Groebli’s oeuvre is so multifaceted that it cannot be understood through a few iconic images alone. It encompasses dynamic street photography full of motion blur, experiments in color and montage techniques, inventive industrial and commissioned works, as well as intimate studies of life, love, and bodily forms in black and white. If there is one constant throughout his oeuvre, it is a clearly recognizable, unquenchable thirst for new forms of expression. One of his earliest photographs – taken freehand from his bicycle over the handlebars – already reveals the artist’s early fascination with speed and stands symbolically for a career that would follow no linear path, always moving slightly ahead of prevailing formal conventions.

 

Groebli works and feels lyrically and intuitively. Soon after beginning his studies at the Zurich School of Applied Arts under Hans Finsler, whose teaching was rooted in the cool, static aesthetics of Neue Sachlichkeit, he quickly broke away, drawn instead to the vibrant energy of Zurich’s streets, clubs, and stages. Like a filmmaker, he seeks to make the essence of movement visible within still images, willingly sacrificing perfect sharpness, embracing elements of chance, and thereby capturing not only motion but also emotion. This subjective, free approach to photography reveals a cinematic sensibility that stands in stark contrast to the strict formalism of postwar Swiss photography.

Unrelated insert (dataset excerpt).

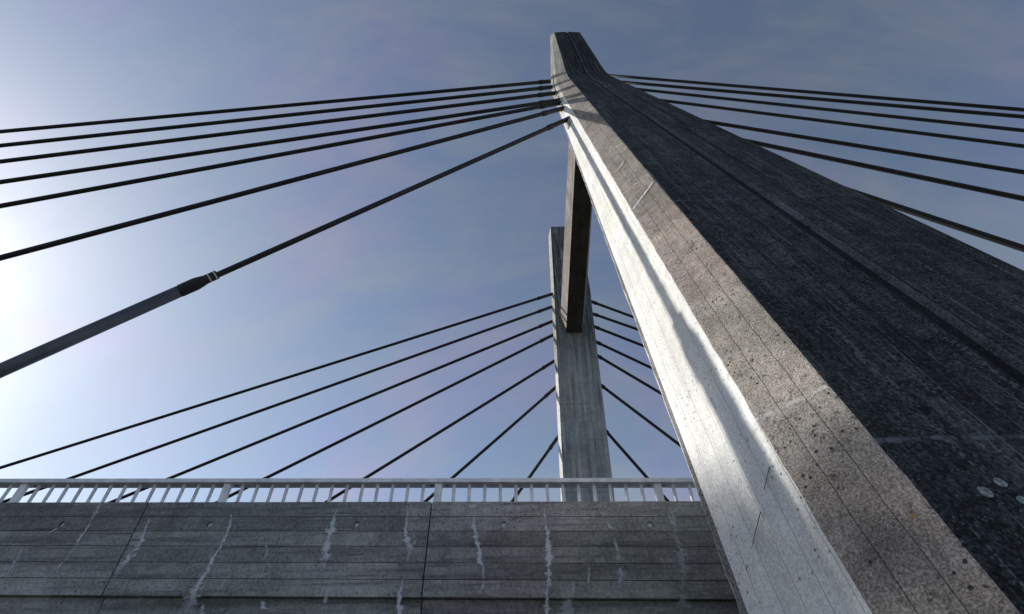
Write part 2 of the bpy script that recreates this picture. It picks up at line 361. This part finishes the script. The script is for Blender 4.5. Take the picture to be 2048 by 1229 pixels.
# ------------------------------------------------------------------ stay cables
YD, ZD = 4.75, 0.95
def nearmid(z): return (pR[0] + pS[0]) / 2 + (pR[1] + pS[1]) / 2 * z
A_a, A_b = (pR[0] + pS[0]) / 2, (pR[1] + pS[1]) / 2
CR = .0515
def make_cable(A, B, label, group, sleeve=1.0, pipe=None, r=CR):
    root = empty('stay_cable', A, label, 'cable', group)
    d = (B - A).normalized()
    bm = bmesh.new(); n = 24; L = (B - A).length; pts = []
    for i in range(n + 1):
        t = i / n; pts.append(A + (B - A) * t + Vector((0, 0, -.0012 * L * 4 * t * (1 - t))))
    tube(bm, pts, r, 14); mesh_obj('sheath', bm, M_cable, root, True)
    bm = bmesh.new(); s = sleeve
    tube(bm, [A - d * .25, A + d * s, A + d * (s + .03), A + d * (s + .16), A + d * (s + .2)], [r * 1.15, r * 1.15, r * 1.32, r * 1.32, r * 1.02], 14)
    mesh_obj('anchor_sleeve', bm, M_cable, root, True)
    if pipe is not None:
        P = pipe; rp = r * 1.88
        bm = bmesh.new(); tube(bm, [P, B], rp, 20); mesh_obj('guard_pipe', bm, M_pipe, root, True)
        bm = bmesh.new(); c = 1.0
        st = [(-.02, rp * 1.03), (0, rp * 1.07), (.22 * c, rp * 1.08), (.30 * c, rp * .95), (.36 * c, rp * .80), (.54 * c, rp * .78), (.55 * c, r * 1.02)]
        tube(bm, [P - d * (s_ * 1.0) for s_, _ in st], [q for _, q in st], 20); col = mesh_obj('collar', bm, M_cable, root, True)
        for q in (.41, .50):
            bm = bmesh.new(); tube(bm, [P - d * q, P - d * (q + .018)], rp * .83, 20); mesh_obj('white_ring', bm, M_ring, col, False)
    return root
ordn = ['topmost', 'second', 'third', 'fourth', 'fifth', 'sixth', 'lowest']
LK = (1.18, 1.12, 1.06, 1.0, .97, .98, .92); RK = (1.03, 1.0, .87, .8, .8, .84, .92)     # strand bundles differ from stay to stay
def place(pa, pe, side, far, i, anchor_x, label, group, pipe=None):
    sg = -1 if far else 1
    a0 = 2 * YC - A_a if far else A_a; b0 = -A_b if far else A_b
    A = cross_line(pa, pe, Vector((anchor_x, a0, 0)), Vector((0, b0, 1))) if anchor_x is not None else on(*pa, a0, b0)
    yd = 2 * YC - YD if far else YD
    B = cross_line(pa, pe, Vector((0, yd, ZD)), Vector((1, 0, 0)))
    P = None
    if pipe:
        P = cross_line(pipe, (pipe[0] + 400, pipe[1] + 900), A, B - A)
    return make_cable(A, B, label, group, .5 if side < 0 else .25, P, CR * (1.32 if far else (LK if side < 0 else RK)[i]))
nl = [((1113, 162), (0, 262)), ((1115, 173.5), (0, 290)), ((1117, 186), (0, 322)), ((1122, 200.5), (0, 363)), ((1124, 206), (0, 411)), ((1127, 217), (0, 515)), ((1135, 239), (0, 742))]
for i, (a, e) in enumerate(nl):
    lab = ('lowest near left cable, with a thick guard pipe and white ringed collar' if i == 6 else
           '%s black stay cable, counted from the top, fanning left from the near leg' % ordn[i])
    place(a, e, -1, False, i, None, lab, 'black stay cables of the bridge', (362, 583) if i == 6 else None)
nr = [((1222, 151.5), (2048, 219)), ((1260, 166), (2048, 233)), ((1290, 180.5), (2048, 260.5)), ((1330, 202), (2048, 292)), ((1425, 245.5), (2048, 344)), ((1510, 286), (2048, 397)), ((1790, 412), (2048, 497))]
for i, (a, e) in enumerate(nr):
    place(a, e, 1, False, i, CX + .95, '%s black stay cable, counted from the top, running right from behind the near leg' % ordn[i], 'black stay cables of the bridge')
fl = [((1098, 590.5), (0, 934)), ((1100, 615.5), (135, 957)), ((1100, 645), (335, 957)), ((1103, 672), (528, 957)), ((1103, 726), (728, 957)), ((1106, 780), (903, 957)), ((1112, 880), (1057, 957))]
for i, (a, e) in enumerate(fl):
    place(a, e, -1, True, i, CX - 1.0, '%s distant stay cable, counted from the top, fanning left from the far leg' % ordn[i], 'black stay cables of the bridge')
fr = [((1177.6, 601.7), (1262, 632.5)), ((1182, 626.8), (1271, 657.5)), ((1186.7, 653), (1283.5, 690.6)), ((1191, 683.7), (1300, 734.6)), ((1196, 712.5), (1318, 784.4)), ((1204, 772.5), (1357, 888)), ((1215, 866), (1293.3, 954.6))]
for i, (a, e) in enumerate(fr):
    place(a, e, 1, True, i, CX + .95, '%s distant stay cable, counted from the top, fanning right from the far leg' % ordn[i], 'black stay cables of the bridge')

# ------------------------------------------------------------------ deck edge wall
YW, YR = 3.95, 4.33
wa, wb = on(0, 1003.5, YW), on(1400, 1000.5, YW)
GR = (wb.z - wa.z) / (wb.x - wa.x)                     # gradient of the road
def wz(x, dz): return wa.z + (x - wa.x) * GR + dz
rows_px = [1003.4, 1033.3, 1061.9, 1092, 1124.9, 1157.8, 1193.4]
zt0 = on(700, rows_px[0], YW).z; x700 = on(700, rows_px[0], YW).x
offs = [on(700, r_, YW).z - zt0 for r_ in rows_px]
while offs[-1] > -3.3: offs.append(offs[-1] - .125)
wtop = lambda x: zt0 + (x - x700) * GR
jx = [on(296, 1007, YW).x, on(863, 1007, YW).x]; pitch = jx[1] - jx[0]
panel_edges = [jx[0] - 2 * pitch, jx[0] - pitch, jx[0], jx[1], jx[1] + pitch, jx[1] + 2 * pitch, jx[1] + 3 * pitch]
wall = empty('parapet_wall', (0, YW, -1.75), 'long grey board-marked concrete wall with white mineral streaks under the railing', 'wall')
ties = [on(px, 1051, YW).x for px in (122, 418, 712, 1007, 1301)]
for pi_ in range(len(panel_edges) - 1):
    x0, x1 = panel_edges[pi_] + .005, panel_edges[pi_ + 1] - .005
    bm = bmesh.new(); uvl = bm.loops.layers.uv.new('UVMap')
    rnd = random.Random(pi_ + 3)
    def vz(x, o): return wtop(x) + o
    for k in range(len(offs) - 1):
        dy = rnd.uniform(0, .004) + (.045 if k >= 6 else 0)
        yb = YW + dy; oT, oB = offs[k] - .0022, offs[k + 1] + .0022
        nseg = 12; xs = [x0 + (x1 - x0) * i / nseg for i in range(nseg + 1)]
        holes = []
        if k == 1: holes = [tx for tx in ties if x0 + .1 < tx < x1 - .1]
        def q(pts):
            f = bm.faces.new([bm.verts.new(p) for p in pts]); return f
        hw = .045
        if holes:
            cuts = [x0] + sum([[h - hw, h + hw] for h in holes], []) + [x1]
        else: cuts = [x0, x1]
        for ci in range(0, len(cuts), 2):
            a_, b_ = cuts[ci], cuts[ci + 1]
            q([(a_, yb, vz(a_, oB)), (b_, yb, vz(b_, oB)), (b_, yb, vz(b_, oT)), (a_, yb, vz(a_, oT))])
        for h in holes:
            zc = (vz(h, oT) + vz(h, oB)) / 2 - .004; n_ = 24; rr = .0225
            cir, sq, deep = [], [], []
            for s_ in range(n_):
                an = 2 * math.pi * s_ / n_ + math.pi / 4; cx_, sz_ = math.cos(an), math.sin(an)
                mm = max(abs(cx_), abs(sz_)); X = h + hw * cx_ / mm
                Zr = sz_ / mm; Z = zc + (vz(X, oT) - zc) * Zr if Zr > 0 else zc + (zc - vz(X, oB)) * Zr
                sq.append(bm.verts.new((X, yb, Z))); cir.append(bm.verts.new((h + rr * cx_, yb, zc + rr * sz_))); deep.append(bm.verts.new((h + rr * cx_, yb + .02, zc + rr * sz_)))
            for s_ in range(n_):
                e_ = (s_ + 1) % n_
                bm.faces.new((sq[s_], sq[e_], cir[e_], cir[s_])); bm.faces.new((cir[s_], cir[e_], deep[e_], deep[s_]))
        # chamfer into the joint below and above
        q([(x0, yb, vz(x0, oT)), (x1, yb, vz(x1, oT)), (x1, YW + .07, vz(x1, oT + .0022)), (x0, YW + .07, vz(x0, oT + .0022))])
        q([(x0, YW + .07, vz(x0, oB - .0022)), (x1, YW + .07, vz(x1, oB - .0022)), (x1, yb, vz(x1, oB)), (x0, yb, vz(x0, oB))])
        for xx in (x0, x1): q([(xx, yb, vz(xx, oB)), (xx, yb, vz(xx, oT)), (xx, YW + .08, vz(xx, oT)), (xx, YW + .08, vz(xx, oB))])
    for f in bm.faces:
        fz = f.calc_center_median(); o_ = fz.z - wtop(fz.x); kk = sum(1 for q_ in offs[1:] if o_ < q_)
        for lp in f.loops: lp[uvl].uv = (kk + .5 + (lp.vert.co.z - fz.z) * .9, lp.vert.co.x + 40)
    mesh_obj('wall_panel', bm, M_wall, wall)
bm = bmesh.new(); uvl = bm.loops.layers.uv.new('UVMap')
X0, X1 = panel_edges[0], panel_edges[-1]
vs = []
for x in (X0, X1):
    for y, z in ((YW + .068, wtop(x) - .001), (YW + .24, wtop(x) + .002), (YW + .24, -1.75), (YW + .068, -1.75)): vs.append(bm.verts.new((x, y, z)))
for i in range(4): bm.faces.new((vs[i], vs[(i + 1) % 4], vs[4 + (i + 1) % 4], vs[4 + i]))
bm.faces.new(vs[:4]); bm.faces.new(vs[4:]); bmesh.ops.recalc_face_normals(bm, faces=bm.faces)
mesh_obj('wall_core', bm, plain('joint_concrete', (.05, .052, .055), .95), wall)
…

Thus, Groebli’s 1949 photo essay Rail Magic, published when he was only 22, initially went largely unnoticed. Transforming a steam train journey from Paris to Basel into a swirling, smoke-filled, grainy celebration of speed, the series is now regarded as a brilliant precursor to subjective photography.

 

Equally evocative is the poetic and intimate series The Eye of Love, created in 1952 during the belated honeymoon with his wife, Rita. Initially misunderstood and dismissed as scandalous, the series has since gained international recognition for what it truly is: a tender love poem in pictures — created by an artist who observes his wife with a gentle gaze and captures the poetry of everyday gestures.

 

The exhibition Movement invites the viewer to experience Groebli’s photography as he lived it: as a dynamic, centrifugal force that captures movement in all its forms – physical, emotional, and artistic. It reveals an artist for whom photo-graphy was never merely a means of documenting the world, but a living, ever-changing medium – meant to move the viewer.